In my own film history courses, I have started assigning students traditional research papers alongside creative projects, like making short trick films and developing multi-media dossiers with digital animations of chronophotographs and pre-cinematic media. I am curious to know if and how members of the Domitor community are experimenting or have experimented pedagogically along these lines, generally as a way of engaging students in the classroom and specifically in the service of promoting student involvement in early cinema studies.
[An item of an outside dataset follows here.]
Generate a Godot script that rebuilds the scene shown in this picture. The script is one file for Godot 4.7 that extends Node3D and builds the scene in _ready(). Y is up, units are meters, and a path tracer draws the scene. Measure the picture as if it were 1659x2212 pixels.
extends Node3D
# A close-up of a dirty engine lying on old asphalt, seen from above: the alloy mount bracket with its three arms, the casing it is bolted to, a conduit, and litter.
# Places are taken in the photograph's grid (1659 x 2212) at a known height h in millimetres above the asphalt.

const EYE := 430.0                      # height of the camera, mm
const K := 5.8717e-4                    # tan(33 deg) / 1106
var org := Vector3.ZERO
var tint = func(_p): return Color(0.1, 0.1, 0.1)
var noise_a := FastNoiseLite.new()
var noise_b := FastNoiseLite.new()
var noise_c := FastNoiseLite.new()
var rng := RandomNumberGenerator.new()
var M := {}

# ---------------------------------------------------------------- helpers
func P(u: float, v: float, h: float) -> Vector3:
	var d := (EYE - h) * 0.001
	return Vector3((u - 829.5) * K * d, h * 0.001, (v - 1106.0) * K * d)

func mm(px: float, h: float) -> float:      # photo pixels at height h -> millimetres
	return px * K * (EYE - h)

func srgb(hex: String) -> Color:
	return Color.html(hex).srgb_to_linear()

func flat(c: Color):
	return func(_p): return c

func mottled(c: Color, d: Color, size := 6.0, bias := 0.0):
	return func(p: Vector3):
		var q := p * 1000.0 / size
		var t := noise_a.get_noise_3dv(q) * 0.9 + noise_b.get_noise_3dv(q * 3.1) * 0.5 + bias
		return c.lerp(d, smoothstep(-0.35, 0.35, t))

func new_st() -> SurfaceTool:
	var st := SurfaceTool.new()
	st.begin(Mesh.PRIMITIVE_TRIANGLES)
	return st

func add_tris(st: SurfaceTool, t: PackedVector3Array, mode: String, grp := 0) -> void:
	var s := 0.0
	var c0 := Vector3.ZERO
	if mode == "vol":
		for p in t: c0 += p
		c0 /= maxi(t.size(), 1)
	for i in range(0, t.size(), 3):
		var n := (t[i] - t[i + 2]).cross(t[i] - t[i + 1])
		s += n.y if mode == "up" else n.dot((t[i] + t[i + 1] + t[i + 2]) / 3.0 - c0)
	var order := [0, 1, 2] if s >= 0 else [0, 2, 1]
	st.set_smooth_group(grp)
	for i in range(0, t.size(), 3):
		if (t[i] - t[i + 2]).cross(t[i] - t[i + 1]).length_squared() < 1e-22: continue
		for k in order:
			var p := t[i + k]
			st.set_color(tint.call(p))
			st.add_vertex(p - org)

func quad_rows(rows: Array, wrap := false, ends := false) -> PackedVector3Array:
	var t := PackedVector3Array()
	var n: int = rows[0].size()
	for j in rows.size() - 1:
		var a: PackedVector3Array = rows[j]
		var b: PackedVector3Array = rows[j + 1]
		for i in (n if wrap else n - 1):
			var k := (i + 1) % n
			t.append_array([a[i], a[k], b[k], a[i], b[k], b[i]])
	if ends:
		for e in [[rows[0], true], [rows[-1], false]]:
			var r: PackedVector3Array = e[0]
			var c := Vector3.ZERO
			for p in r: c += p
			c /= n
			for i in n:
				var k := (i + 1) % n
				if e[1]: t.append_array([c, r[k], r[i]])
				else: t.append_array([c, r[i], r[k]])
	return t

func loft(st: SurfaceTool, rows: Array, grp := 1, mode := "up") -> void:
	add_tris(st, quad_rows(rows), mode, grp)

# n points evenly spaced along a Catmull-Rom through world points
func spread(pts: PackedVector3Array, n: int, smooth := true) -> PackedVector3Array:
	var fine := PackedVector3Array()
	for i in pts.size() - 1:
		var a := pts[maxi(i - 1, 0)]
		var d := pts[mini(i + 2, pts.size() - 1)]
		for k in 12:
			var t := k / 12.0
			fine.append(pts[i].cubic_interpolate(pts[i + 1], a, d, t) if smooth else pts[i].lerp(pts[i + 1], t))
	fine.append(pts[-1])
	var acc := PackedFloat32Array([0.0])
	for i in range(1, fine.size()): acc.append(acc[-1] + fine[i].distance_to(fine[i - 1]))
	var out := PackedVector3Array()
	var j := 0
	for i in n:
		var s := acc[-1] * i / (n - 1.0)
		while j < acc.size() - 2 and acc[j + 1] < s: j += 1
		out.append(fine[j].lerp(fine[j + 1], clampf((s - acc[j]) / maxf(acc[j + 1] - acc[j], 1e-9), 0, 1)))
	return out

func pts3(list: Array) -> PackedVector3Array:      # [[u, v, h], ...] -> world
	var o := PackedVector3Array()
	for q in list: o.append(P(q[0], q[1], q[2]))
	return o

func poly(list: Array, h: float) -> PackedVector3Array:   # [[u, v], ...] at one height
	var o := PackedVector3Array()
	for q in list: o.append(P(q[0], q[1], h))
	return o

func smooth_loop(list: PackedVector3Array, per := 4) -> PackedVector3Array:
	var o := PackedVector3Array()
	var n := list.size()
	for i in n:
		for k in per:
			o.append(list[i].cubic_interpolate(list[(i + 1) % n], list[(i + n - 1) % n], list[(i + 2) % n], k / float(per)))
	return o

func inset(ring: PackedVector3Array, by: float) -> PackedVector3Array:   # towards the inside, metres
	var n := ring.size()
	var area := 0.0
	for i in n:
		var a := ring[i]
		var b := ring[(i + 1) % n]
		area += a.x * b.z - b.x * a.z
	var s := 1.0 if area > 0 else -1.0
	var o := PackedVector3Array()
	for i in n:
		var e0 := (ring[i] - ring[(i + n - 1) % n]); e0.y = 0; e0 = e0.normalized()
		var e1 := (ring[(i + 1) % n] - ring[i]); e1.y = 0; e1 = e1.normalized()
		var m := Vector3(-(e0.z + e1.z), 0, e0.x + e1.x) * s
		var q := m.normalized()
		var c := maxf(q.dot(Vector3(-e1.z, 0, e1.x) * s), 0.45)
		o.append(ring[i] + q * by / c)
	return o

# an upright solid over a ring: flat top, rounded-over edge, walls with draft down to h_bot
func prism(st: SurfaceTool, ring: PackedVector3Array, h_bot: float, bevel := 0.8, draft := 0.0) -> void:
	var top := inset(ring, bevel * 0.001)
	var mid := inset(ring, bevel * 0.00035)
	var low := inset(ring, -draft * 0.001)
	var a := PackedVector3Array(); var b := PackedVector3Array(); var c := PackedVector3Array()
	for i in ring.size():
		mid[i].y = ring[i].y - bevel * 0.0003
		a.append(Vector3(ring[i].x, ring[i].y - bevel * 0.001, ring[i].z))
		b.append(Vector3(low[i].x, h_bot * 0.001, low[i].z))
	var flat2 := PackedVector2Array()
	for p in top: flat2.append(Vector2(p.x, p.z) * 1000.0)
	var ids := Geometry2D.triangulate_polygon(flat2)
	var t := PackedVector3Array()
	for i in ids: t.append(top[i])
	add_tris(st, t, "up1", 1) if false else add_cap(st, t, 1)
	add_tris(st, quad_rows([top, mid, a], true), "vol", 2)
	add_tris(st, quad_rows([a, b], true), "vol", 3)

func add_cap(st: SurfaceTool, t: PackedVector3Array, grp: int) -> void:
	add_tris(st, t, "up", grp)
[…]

I write this admittedly from a place of nostalgia marked by Nekes’s passing but also in the hopes of opening up a dialog about how we can continue to create opportunities for students to be inspired by the “disorienting dislocations” that, I imagine, initially drew Nekes and many of us to the study of early cinema.

Notes

[1] Meredith Bak, “The Ludic Archive: The Work of Playing with Optical Toys,” The Moving Image 16, 1 (Spring 2016): 8.

[2] Sean Cubitt, “Observations on the History and Uses of Animation Occasioned by the Exhibition Eyes, Lies and Illusions Selected from Works in the Werner Nekes Collection,” animation: an interdisciplinary journal 3, 1 (2008): 53-54.

[3] Thomas Elsaesser, “The New Film History as Media Archaeology,” Cinémas 14, 2-3 (2004): 113.